The Tiger is a gripping read with all the elements of a thriller, but its drama is based entirely on a real-life incident. For several weeks in 1997, a man-eating tiger terrorized a small village in a remote region of eastern Russia. The book chronicles the hunt for the murderous beast, but it's also an account of the social and economic forces that played a part in the situation.

Vaillant first learned of the story when he was invited to the Banff Centre to do a presentation on The Golden Spruce in November 2006. While there, he saw a documentary by British filmmaker Sasha Snow called Conflict Tiger, and was inspired. "About 15 minutes into it, my reaction to it really was, my god, this is The Golden Spruce with stripes...the issues, and the way they blended together, and the intensity all meshed for me and I had this really powerful sense of recognition," he said.

In his book, Vaillant depicts the tiger as an awe-inspiring creature, and for good reason. "The Amur [a.k.a. the Siberian] tiger is the largest cat alive today," Vaillant explained. "They can grow over 10 feet long, they can weigh over 600 pounds, and in spite of that mass, they can jump across your street, they can jump over a basketball hoop. They are incredibly powerful."

The Amur are also amazingly resilient, able to survive frigid conditions. "The temperature in Primorsky Krai in southeastern Russia can drop to minus 50, " Vaillant added.

Still, they are an endangered species, with less than 400 remaining in Russia and a total of about 3,000 in Asia.

Vaillant addresses the reasons for the species' declining population in his book.
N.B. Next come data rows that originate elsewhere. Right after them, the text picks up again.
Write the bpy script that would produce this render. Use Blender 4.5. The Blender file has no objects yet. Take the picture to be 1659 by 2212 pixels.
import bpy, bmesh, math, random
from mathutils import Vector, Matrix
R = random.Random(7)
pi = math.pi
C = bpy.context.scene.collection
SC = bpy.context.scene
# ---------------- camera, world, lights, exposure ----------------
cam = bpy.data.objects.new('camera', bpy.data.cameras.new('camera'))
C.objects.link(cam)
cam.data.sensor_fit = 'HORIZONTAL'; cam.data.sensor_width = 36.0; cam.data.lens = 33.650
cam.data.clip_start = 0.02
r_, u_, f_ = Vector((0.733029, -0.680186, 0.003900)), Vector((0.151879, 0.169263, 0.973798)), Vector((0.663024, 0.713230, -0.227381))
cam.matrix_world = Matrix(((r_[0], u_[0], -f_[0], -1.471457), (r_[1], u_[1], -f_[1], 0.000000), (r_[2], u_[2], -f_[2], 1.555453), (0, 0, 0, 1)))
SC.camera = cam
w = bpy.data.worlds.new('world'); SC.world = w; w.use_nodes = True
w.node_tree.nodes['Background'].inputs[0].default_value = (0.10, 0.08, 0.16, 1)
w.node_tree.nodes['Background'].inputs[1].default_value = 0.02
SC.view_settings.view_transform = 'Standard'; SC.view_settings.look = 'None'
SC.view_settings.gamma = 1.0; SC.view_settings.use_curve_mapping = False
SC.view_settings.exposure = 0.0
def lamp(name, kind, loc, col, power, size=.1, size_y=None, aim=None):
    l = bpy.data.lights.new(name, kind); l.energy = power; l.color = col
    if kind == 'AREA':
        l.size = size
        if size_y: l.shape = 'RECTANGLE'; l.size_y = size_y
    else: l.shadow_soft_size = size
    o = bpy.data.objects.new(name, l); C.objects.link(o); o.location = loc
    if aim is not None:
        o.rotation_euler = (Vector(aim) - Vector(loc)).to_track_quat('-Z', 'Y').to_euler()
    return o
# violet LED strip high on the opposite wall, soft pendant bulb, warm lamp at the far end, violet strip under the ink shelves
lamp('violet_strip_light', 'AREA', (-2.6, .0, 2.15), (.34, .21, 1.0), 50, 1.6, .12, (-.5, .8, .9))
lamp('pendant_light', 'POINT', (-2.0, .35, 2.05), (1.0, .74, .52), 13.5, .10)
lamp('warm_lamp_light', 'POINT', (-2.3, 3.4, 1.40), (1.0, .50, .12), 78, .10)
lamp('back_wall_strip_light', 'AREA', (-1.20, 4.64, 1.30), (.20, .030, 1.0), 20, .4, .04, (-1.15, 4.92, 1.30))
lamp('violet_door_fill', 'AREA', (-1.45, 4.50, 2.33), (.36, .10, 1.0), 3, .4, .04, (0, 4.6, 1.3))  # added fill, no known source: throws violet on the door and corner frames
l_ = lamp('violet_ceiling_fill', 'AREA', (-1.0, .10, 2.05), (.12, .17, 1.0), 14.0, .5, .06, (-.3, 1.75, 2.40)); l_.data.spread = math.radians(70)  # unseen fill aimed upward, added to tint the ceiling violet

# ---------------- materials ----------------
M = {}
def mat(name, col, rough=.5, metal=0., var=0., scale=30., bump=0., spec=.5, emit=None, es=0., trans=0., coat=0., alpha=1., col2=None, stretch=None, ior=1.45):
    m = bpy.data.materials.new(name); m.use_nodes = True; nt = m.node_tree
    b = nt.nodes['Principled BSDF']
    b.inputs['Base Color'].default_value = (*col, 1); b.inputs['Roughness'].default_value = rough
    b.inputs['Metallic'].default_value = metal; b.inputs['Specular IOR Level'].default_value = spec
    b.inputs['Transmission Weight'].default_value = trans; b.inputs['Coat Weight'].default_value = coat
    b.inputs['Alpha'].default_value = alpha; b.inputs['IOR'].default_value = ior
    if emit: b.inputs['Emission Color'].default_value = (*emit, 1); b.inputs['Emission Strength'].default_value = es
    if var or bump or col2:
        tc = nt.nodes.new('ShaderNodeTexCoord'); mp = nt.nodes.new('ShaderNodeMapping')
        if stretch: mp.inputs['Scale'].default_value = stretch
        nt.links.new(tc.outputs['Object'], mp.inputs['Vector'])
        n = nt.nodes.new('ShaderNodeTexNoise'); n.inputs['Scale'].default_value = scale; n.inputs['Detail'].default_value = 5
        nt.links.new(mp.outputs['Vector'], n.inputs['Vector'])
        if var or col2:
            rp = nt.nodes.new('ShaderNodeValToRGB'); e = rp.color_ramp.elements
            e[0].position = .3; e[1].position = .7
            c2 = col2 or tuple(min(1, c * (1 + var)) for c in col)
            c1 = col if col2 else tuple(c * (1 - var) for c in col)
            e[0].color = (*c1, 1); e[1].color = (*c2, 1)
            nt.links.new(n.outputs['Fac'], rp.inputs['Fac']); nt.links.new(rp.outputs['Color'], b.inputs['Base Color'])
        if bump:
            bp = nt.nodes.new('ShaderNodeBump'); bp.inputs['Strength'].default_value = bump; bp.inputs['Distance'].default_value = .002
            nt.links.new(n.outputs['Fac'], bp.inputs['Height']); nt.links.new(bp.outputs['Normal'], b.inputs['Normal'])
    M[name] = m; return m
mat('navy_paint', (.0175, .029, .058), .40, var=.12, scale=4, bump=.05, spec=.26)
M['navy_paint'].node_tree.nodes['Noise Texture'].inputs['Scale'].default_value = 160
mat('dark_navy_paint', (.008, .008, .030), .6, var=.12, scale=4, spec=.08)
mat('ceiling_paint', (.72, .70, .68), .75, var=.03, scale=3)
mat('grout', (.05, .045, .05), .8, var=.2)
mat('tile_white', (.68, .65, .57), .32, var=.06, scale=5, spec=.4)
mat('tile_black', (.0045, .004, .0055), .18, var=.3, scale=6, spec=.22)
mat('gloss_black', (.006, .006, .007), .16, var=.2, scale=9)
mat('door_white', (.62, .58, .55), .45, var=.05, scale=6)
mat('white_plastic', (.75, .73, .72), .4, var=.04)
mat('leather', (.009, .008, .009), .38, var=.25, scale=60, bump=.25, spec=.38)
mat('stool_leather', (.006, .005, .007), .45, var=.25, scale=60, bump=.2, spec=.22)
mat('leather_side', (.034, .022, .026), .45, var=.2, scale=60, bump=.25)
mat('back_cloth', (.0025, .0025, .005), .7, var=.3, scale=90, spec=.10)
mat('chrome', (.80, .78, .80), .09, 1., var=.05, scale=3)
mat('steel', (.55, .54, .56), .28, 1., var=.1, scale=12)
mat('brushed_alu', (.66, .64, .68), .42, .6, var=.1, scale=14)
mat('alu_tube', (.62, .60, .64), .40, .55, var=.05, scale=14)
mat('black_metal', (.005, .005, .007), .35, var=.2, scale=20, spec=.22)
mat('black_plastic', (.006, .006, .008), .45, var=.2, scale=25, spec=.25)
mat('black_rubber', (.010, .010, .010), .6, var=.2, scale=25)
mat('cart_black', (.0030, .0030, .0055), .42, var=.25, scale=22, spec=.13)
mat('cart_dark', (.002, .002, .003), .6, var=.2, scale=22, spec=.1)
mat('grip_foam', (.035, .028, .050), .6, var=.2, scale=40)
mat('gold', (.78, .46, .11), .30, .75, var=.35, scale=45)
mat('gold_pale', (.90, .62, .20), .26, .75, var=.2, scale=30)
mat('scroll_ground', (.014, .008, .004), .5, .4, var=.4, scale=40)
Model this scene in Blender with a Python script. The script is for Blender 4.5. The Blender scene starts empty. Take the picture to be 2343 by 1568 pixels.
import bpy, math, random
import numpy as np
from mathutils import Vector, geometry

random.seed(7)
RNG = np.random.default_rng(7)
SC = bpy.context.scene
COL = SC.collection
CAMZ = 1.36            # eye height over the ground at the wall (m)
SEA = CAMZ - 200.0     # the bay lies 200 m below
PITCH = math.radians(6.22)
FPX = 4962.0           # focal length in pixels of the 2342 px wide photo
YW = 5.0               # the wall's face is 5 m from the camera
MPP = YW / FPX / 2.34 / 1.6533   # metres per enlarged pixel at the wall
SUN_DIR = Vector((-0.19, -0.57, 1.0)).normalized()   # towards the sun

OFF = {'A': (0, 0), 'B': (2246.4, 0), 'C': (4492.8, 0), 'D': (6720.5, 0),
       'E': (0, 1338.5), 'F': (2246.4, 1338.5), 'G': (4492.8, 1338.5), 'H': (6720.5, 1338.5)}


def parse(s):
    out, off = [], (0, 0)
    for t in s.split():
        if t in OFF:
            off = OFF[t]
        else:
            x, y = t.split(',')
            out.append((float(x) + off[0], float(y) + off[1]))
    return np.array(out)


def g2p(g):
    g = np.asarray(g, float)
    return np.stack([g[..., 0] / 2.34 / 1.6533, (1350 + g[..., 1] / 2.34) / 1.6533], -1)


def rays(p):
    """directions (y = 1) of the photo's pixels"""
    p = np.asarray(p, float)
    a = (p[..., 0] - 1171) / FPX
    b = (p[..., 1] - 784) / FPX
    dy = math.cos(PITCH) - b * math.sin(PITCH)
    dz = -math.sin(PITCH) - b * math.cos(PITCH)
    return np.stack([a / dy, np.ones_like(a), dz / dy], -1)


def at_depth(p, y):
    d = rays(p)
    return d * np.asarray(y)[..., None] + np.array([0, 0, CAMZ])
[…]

But he also tells the gripping story of one particular tiger and its vendetta against a poacher, Vladimir Markov, who tries to kill it but fails even though he shoots it at point-blank range. "The tiger then tracked the hunter, killed his dogs, tracked him back to his cabin and began taking a morbid interest in his possessions," Vaillant said. "Each thing that he found that had Markov's scent on it, he destroyed it, tore it apart. So only lumps of metal and chewed wood were left."

What proof is there that the attack was calculated vengefulness, rather than simply random? "Tigers are conscious and very, very calculating in their realm of expertise, which is the forest," Vaillant explained, adding that forensic evidence supported the notion that the tiger deliberately targeted the poacher.

According to Vaillant, the people in that area of Russia have traditionally been hunters and trappers, and their lifestyle was actually similar to that of the tiger. "They're hunting the same game, they're working the same forest, and yet, because there was a sufficient prey base, there was almost this kind of collegial attitude," he said. There wasn't tension because the tiger was regarded as a deity. "You don't harass your gods, you don't hunt your gods, you defer to your gods. "

Perestroika and the collapse of the Soviet Unon, however, brought profound changes. "The Chinese border is 60 miles away from the centre of this action. The meaning of the tiger in China is very different from what it meant in Russia," Vaillant said. "Overnight almost, the tiger, which was this presence in the forest that had no real value, suddenly because worth as much as a Toyota Land Cruiser to the illegal tiger trade on the Chinese side of the border. And you had destitute Russians who had no alternative."

Can tigers and humans co-exist? Vaillant believes that given sufficient prey and adequate terrain, there can be peace between us. "Tigers and humans have a lot in common," he pointed out. "They are large, intelligent, charismatic creatures with a strong sense of entitlement. You could describe us the same way. We need the same things, we need clean rivers, we need a prey base, we need intact forests. And tigers are the bellwether. If we lose them, we're going down a path, the logical conclusion of which [is that] we're at the end of the path."

Film rights to The Tiger have been bought by Brad Pitt. Is Vaillant at all concerned about how Hollywood will depict the tiger? "I think you should worry about how everything is depicted by Hollywood," he said.

But he goes on to say that a major motion picture can be a useful medium for raising awareness: "I have to be hopeful."